Exercise aim
Report all lines holding "scene".
— START OF Available data —
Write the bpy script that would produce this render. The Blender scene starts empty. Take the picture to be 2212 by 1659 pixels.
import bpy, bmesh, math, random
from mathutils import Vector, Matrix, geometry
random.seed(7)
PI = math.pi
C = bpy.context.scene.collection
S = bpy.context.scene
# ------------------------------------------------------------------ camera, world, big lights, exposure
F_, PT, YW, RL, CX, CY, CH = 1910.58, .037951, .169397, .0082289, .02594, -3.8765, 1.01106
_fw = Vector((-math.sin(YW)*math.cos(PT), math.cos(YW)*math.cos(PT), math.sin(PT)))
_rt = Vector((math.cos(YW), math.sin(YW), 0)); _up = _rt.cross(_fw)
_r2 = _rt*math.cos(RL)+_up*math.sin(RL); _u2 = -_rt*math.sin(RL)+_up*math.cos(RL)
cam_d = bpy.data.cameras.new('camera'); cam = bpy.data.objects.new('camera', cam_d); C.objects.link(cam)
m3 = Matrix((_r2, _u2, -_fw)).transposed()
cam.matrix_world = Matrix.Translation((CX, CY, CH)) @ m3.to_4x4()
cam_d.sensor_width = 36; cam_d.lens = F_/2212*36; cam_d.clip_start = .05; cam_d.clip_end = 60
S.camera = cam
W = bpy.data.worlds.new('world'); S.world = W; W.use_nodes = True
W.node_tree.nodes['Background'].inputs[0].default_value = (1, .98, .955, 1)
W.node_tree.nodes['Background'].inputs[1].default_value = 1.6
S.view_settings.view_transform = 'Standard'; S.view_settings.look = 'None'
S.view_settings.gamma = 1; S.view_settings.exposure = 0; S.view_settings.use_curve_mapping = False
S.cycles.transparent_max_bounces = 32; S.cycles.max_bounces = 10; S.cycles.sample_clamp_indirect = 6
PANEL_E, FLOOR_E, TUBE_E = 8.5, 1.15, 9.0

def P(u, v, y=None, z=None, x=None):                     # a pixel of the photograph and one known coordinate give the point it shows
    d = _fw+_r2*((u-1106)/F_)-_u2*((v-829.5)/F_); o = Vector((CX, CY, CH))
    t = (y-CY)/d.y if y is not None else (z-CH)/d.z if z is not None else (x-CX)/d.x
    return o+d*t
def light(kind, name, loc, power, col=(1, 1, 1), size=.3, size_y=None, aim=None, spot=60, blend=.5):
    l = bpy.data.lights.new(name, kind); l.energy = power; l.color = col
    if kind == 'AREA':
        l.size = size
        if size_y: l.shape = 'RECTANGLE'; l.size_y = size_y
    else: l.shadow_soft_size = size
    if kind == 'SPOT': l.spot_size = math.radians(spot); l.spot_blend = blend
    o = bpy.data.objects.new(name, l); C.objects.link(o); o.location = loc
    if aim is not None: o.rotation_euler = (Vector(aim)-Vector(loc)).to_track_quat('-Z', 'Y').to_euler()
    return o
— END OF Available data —
Solution for this task
Write the bpy script that would produce this render. The Blender scene starts empty. Take the picture to be 2212 by 1659 pixels.
C = bpy.context.scene.collection
S = bpy.context.scene